COLLECTED MATERIAL:
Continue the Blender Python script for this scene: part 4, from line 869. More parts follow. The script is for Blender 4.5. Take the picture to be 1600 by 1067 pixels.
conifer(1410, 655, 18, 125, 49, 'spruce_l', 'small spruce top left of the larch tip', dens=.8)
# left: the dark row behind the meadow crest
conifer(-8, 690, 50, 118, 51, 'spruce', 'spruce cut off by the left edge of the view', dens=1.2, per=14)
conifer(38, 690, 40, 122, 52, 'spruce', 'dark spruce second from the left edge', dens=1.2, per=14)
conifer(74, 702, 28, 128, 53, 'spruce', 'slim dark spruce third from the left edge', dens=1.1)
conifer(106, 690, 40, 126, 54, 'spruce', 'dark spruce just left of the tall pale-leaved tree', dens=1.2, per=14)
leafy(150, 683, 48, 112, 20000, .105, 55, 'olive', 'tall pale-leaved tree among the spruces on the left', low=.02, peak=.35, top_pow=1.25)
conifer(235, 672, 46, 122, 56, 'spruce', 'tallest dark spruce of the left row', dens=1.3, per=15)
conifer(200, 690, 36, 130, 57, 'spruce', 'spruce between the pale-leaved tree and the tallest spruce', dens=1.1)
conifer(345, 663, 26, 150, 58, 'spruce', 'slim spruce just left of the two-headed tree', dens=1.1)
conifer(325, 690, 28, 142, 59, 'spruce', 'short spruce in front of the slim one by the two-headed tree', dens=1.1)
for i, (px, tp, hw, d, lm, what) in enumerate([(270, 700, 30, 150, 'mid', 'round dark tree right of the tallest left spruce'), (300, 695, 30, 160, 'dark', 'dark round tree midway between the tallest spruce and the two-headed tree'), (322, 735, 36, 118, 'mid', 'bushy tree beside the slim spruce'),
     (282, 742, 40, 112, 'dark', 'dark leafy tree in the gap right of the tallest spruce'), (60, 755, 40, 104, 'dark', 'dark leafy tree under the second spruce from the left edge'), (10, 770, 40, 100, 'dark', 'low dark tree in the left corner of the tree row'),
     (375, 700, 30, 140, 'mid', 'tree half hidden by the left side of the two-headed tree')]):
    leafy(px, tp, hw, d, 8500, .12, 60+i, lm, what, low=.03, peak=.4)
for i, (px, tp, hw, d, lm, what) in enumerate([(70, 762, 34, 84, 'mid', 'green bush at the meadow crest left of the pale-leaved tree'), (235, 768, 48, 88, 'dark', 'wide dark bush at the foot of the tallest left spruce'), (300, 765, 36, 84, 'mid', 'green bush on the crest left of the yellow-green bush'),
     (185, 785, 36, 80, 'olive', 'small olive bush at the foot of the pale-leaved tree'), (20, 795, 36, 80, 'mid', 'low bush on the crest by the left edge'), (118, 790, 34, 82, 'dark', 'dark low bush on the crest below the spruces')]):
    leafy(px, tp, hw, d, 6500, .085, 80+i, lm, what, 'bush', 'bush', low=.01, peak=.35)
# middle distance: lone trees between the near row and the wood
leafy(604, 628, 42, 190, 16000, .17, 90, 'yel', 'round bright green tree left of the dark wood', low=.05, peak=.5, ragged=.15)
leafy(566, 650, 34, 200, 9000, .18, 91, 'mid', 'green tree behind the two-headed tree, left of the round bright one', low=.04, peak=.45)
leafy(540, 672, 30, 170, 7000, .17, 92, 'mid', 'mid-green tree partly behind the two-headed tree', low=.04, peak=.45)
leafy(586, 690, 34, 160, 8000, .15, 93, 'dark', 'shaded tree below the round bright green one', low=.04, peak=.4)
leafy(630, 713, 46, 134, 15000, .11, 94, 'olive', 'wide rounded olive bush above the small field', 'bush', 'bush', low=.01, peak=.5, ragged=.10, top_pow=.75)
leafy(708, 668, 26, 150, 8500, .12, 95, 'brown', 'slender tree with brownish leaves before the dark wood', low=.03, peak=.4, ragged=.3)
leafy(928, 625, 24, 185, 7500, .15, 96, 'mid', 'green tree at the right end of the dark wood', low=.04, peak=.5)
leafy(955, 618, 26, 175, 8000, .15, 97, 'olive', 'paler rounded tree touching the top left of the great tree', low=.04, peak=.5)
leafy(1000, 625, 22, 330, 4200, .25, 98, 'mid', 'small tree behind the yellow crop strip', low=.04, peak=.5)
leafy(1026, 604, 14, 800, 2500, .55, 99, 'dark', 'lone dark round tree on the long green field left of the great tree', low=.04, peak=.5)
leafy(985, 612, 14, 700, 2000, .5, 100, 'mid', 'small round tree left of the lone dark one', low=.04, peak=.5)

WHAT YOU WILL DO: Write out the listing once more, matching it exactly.

WRITTEN SOLUTION:
Continue the Blender Python script for this scene: part 4, from line 869. More parts follow. The script is for Blender 4.5. Take the picture to be 1600 by 1067 pixels.
conifer(1410, 655, 18, 125, 49, 'spruce_l', 'small spruce top left of the larch tip', dens=.8)
# left: the dark row behind the meadow crest
conifer(-8, 690, 50, 118, 51, 'spruce', 'spruce cut off by the left edge of the view', dens=1.2, per=14)
conifer(38, 690, 40, 122, 52, 'spruce', 'dark spruce second from the left edge', dens=1.2, per=14)
conifer(74, 702, 28, 128, 53, 'spruce', 'slim dark spruce third from the left edge', dens=1.1)
conifer(106, 690, 40, 126, 54, 'spruce', 'dark spruce just left of the tall pale-leaved tree', dens=1.2, per=14)
leafy(150, 683, 48, 112, 20000, .105, 55, 'olive', 'tall pale-leaved tree among the spruces on the left', low=.02, peak=.35, top_pow=1.25)
conifer(235, 672, 46, 122, 56, 'spruce', 'tallest dark spruce of the left row', dens=1.3, per=15)
conifer(200, 690, 36, 130, 57, 'spruce', 'spruce between the pale-leaved tree and the tallest spruce', dens=1.1)
conifer(345, 663, 26, 150, 58, 'spruce', 'slim spruce just left of the two-headed tree', dens=1.1)
conifer(325, 690, 28, 142, 59, 'spruce', 'short spruce in front of the slim one by the two-headed tree', dens=1.1)
for i, (px, tp, hw, d, lm, what) in enumerate([(270, 700, 30, 150, 'mid', 'round dark tree right of the tallest left spruce'), (300, 695, 30, 160, 'dark', 'dark round tree midway between the tallest spruce and the two-headed tree'), (322, 735, 36, 118, 'mid', 'bushy tree beside the slim spruce'),
     (282, 742, 40, 112, 'dark', 'dark leafy tree in the gap right of the tallest spruce'), (60, 755, 40, 104, 'dark', 'dark leafy tree under the second spruce from the left edge'), (10, 770, 40, 100, 'dark', 'low dark tree in the left corner of the tree row'),
     (375, 700, 30, 140, 'mid', 'tree half hidden by the left side of the two-headed tree')]):
    leafy(px, tp, hw, d, 8500, .12, 60+i, lm, what, low=.03, peak=.4)
for i, (px, tp, hw, d, lm, what) in enumerate([(70, 762, 34, 84, 'mid', 'green bush at the meadow crest left of the pale-leaved tree'), (235, 768, 48, 88, 'dark', 'wide dark bush at the foot of the tallest left spruce'), (300, 765, 36, 84, 'mid', 'green bush on the crest left of the yellow-green bush'),
     (185, 785, 36, 80, 'olive', 'small olive bush at the foot of the pale-leaved tree'), (20, 795, 36, 80, 'mid', 'low bush on the crest by the left edge'), (118, 790, 34, 82, 'dark', 'dark low bush on the crest below the spruces')]):
    leafy(px, tp, hw, d, 6500, .085, 80+i, lm, what, 'bush', 'bush', low=.01, peak=.35)
# middle distance: lone trees between the near row and the wood
leafy(604, 628, 42, 190, 16000, .17, 90, 'yel', 'round bright green tree left of the dark wood', low=.05, peak=.5, ragged=.15)
leafy(566, 650, 34, 200, 9000, .18, 91, 'mid', 'green tree behind the two-headed tree, left of the round bright one', low=.04, peak=.45)
leafy(540, 672, 30, 170, 7000, .17, 92, 'mid', 'mid-green tree partly behind the two-headed tree', low=.04, peak=.45)
leafy(586, 690, 34, 160, 8000, .15, 93, 'dark', 'shaded tree below the round bright green one', low=.04, peak=.4)
leafy(630, 713, 46, 134, 15000, .11, 94, 'olive', 'wide rounded olive bush above the small field', 'bush', 'bush', low=.01, peak=.5, ragged=.10, top_pow=.75)
leafy(708, 668, 26, 150, 8500, .12, 95, 'brown', 'slender tree with brownish leaves before the dark wood', low=.03, peak=.4, ragged=.3)
leafy(928, 625, 24, 185, 7500, .15, 96, 'mid', 'green tree at the right end of the dark wood', low=.04, peak=.5)
leafy(955, 618, 26, 175, 8000, .15, 97, 'olive', 'paler rounded tree touching the top left of the great tree', low=.04, peak=.5)
leafy(1000, 625, 22, 330, 4200, .25, 98, 'mid', 'small tree behind the yellow crop strip', low=.04, peak=.5)
leafy(1026, 604, 14, 800, 2500, .55, 99, 'dark', 'lone dark round tree on the long green field left of the great tree', low=.04, peak=.5)
leafy(985, 612, 14, 700, 2000, .5, 100, 'mid', 'small round tree left of the lone dark one', low=.04, peak=.5)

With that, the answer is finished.